Les “petits camps”, c’était la liberté incarnée. Pas de maillots officiels, pas d’arbitres, seulement nous et le terrain que nous dessinions du bout de nos pieds. Ce jeu nous rapprochait de l’essence même du football, un retour à la terre, au sable, à la poussière. C’était un football originel, comme le décrit si bien Albert Camus dans Le Premier Homme, lorsqu’il évoque ces parties improvisées dans les rues d’Alger, où l’on joue pour le plaisir, pour l’instant présent, loin des contraintes du monde adulte. Comme Camus, j’ai appris bien des choses sur l’esprit humain en jouant au foot. Mais ce que j’ai vraiment appris dans les “petits camps”, c’était l’humilité, la fraternité, l’art de se contenter du peu et de le transformer en or.

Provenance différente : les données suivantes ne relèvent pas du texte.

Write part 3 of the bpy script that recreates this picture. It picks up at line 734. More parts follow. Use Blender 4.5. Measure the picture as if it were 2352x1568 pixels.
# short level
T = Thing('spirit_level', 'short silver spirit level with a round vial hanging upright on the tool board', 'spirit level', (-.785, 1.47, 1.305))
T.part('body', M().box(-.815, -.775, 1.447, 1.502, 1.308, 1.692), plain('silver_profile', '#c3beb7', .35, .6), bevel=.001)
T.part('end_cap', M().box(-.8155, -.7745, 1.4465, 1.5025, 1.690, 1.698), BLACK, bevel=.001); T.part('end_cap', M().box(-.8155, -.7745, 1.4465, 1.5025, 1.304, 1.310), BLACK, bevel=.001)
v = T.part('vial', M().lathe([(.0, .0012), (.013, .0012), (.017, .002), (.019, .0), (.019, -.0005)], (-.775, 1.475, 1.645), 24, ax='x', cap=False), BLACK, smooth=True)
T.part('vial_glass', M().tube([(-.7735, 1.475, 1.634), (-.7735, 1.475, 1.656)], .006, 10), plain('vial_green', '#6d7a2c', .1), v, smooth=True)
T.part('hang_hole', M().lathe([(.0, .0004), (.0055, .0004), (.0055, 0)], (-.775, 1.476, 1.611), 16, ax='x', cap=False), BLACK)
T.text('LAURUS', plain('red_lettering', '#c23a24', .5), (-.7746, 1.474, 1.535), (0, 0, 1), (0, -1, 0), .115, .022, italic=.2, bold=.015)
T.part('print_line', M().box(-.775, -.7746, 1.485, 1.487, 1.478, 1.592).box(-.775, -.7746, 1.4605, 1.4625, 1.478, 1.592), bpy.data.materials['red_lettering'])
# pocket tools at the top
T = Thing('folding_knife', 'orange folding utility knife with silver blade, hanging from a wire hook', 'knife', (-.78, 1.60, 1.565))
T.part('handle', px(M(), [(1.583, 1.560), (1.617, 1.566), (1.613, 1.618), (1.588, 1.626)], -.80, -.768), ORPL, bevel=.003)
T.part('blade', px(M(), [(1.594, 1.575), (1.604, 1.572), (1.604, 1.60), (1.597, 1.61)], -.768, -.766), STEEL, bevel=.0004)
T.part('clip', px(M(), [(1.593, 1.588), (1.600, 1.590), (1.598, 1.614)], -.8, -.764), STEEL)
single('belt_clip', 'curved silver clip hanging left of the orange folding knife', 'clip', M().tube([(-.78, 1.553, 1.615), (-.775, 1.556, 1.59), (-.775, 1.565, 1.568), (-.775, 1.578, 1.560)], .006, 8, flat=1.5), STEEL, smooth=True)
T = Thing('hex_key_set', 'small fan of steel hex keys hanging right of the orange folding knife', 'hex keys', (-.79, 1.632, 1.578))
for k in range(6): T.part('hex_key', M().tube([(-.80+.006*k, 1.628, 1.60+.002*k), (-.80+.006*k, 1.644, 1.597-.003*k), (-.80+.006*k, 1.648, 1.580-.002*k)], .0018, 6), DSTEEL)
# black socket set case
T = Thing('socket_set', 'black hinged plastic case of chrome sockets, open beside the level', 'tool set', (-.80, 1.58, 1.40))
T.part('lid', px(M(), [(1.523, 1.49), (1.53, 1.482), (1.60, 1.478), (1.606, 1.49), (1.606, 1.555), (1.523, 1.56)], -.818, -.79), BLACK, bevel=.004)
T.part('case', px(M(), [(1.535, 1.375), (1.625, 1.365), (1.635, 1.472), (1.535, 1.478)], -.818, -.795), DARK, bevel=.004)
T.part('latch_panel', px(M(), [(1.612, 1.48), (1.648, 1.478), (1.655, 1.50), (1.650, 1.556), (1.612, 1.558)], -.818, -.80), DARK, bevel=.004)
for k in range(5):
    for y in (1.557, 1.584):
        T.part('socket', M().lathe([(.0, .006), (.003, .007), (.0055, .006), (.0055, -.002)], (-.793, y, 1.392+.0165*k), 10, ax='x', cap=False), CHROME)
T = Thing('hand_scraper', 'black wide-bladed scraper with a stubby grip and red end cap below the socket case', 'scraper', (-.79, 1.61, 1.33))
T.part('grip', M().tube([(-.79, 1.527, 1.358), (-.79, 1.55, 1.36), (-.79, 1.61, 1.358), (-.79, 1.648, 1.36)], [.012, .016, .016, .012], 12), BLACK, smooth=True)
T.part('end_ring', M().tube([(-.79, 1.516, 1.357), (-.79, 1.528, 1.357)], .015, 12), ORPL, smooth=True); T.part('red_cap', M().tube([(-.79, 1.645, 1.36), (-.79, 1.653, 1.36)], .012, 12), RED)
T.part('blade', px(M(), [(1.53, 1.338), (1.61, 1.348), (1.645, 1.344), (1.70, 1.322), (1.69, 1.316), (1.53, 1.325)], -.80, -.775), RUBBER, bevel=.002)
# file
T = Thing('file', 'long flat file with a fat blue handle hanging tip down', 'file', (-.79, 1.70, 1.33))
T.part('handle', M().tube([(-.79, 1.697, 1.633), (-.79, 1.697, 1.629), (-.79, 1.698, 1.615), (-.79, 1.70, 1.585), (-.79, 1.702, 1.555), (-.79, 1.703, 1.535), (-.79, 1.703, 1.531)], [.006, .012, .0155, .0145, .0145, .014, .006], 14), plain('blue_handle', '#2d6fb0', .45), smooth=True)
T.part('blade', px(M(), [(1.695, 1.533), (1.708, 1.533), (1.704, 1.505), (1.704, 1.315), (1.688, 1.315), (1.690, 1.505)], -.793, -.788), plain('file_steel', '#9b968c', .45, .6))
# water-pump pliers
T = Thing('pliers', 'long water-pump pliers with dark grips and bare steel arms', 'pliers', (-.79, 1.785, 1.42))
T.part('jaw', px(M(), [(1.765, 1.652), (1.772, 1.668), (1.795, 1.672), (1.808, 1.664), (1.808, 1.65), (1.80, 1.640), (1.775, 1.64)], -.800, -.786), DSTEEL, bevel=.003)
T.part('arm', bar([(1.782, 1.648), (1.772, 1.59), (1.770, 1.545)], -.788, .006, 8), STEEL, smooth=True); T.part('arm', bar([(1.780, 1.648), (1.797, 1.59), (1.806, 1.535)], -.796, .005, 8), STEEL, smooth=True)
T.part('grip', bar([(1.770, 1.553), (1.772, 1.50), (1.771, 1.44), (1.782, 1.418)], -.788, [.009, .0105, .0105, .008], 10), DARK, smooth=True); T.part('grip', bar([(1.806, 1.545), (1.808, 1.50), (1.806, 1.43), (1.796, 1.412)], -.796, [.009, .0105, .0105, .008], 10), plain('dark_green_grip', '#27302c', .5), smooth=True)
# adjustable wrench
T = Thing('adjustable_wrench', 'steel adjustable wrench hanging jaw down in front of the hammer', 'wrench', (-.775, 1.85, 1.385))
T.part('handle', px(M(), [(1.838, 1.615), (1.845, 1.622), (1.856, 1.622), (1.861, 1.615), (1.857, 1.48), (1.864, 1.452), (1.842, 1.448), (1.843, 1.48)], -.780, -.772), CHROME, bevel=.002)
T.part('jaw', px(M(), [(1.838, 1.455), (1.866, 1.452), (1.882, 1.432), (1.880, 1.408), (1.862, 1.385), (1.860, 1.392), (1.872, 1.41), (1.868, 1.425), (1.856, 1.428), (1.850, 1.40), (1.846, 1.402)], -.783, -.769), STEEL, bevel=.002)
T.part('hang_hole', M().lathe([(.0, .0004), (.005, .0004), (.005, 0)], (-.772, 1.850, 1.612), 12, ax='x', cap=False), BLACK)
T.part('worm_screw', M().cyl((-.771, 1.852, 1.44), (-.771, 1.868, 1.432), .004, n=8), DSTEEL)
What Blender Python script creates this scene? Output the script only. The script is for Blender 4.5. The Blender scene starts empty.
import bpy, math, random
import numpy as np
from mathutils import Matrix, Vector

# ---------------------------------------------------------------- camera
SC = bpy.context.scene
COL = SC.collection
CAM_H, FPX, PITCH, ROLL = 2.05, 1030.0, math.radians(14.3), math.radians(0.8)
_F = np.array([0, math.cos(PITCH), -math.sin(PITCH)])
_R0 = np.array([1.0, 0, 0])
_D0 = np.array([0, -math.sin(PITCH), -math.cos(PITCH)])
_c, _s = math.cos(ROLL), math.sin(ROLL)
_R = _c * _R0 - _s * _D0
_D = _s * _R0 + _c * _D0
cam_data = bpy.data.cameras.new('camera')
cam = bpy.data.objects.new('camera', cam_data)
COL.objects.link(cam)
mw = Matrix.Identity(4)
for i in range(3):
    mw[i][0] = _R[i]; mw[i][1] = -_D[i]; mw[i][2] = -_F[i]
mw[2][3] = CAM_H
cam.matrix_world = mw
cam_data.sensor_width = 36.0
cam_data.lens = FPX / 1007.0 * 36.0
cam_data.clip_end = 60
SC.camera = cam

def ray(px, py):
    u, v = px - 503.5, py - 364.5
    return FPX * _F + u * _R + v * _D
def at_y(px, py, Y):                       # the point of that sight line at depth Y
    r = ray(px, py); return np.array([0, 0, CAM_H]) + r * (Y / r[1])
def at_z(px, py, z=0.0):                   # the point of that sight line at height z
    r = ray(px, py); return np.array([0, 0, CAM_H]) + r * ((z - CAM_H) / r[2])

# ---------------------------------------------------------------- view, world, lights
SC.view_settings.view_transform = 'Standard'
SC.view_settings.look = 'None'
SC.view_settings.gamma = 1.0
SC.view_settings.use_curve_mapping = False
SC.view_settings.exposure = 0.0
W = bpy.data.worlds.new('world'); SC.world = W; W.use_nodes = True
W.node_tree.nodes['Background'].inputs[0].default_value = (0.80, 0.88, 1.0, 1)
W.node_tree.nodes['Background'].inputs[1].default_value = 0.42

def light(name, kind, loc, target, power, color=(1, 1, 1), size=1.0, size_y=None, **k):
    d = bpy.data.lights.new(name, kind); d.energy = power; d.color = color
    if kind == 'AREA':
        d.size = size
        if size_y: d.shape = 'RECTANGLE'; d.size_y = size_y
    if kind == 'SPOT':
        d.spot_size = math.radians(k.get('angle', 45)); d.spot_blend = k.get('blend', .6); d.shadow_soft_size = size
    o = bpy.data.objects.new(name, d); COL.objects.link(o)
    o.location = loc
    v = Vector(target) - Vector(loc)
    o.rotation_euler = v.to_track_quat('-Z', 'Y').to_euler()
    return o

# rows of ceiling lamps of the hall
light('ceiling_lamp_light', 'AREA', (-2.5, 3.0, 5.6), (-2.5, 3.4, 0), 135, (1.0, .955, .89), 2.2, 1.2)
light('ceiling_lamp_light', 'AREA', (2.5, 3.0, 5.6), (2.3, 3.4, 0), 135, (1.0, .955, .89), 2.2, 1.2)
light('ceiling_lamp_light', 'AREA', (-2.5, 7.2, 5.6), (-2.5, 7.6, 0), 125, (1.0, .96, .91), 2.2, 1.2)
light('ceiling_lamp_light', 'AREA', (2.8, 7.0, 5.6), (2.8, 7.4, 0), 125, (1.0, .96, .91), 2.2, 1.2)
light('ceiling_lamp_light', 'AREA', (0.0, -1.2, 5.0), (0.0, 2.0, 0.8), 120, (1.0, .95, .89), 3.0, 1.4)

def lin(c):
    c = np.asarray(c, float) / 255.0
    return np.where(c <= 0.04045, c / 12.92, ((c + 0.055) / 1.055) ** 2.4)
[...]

Même à Saint-Louis, au collège André Peytavin, quand je voyais ces grands terrains où d’autres rêvaient de devenir des stars du football, moi, je préférais notre “Terrain Glace”. Ce lieu, avec son sol glissant, faisait de chaque passe une danse, de chaque tir une œuvre d’équilibre et de précision. Là, tout était plus vivant, plus vrai. Nous ne jouions pas pour être vus, mais pour ressentir. Abdou Karim, Souleymane, et ces talibés qui nous rejoignaient trouvaient dans ces moments une manière de fuir l’ordinaire, une parenthèse enchantée. Nous étions les maîtres du terrain, même si ce terrain n’était fait que de carreaux glissants. Et dans ces moments, je n’avais besoin de rien d’autre.

Le foot à onze ne me faisait pas rêver, car il me privait de cette magie, de ce plaisir pur et immédiat que je trouvais dans les “petits camps”. Et peut-être qu’en fin de compte, c’est pour ça que je répondais toujours à cette question par un refus. Ce football-là me suffisait. C’était plus qu’une distraction, c’était un apprentissage de la vie. Ne pas se blesser, c’était aussi choisir de préserver cet espace d’insouciance, de simplicité, qui m’avait tant appris. Dans ces moments de course, de souffle court, de fatigue partagée, j’avais découvert une philosophie de vie.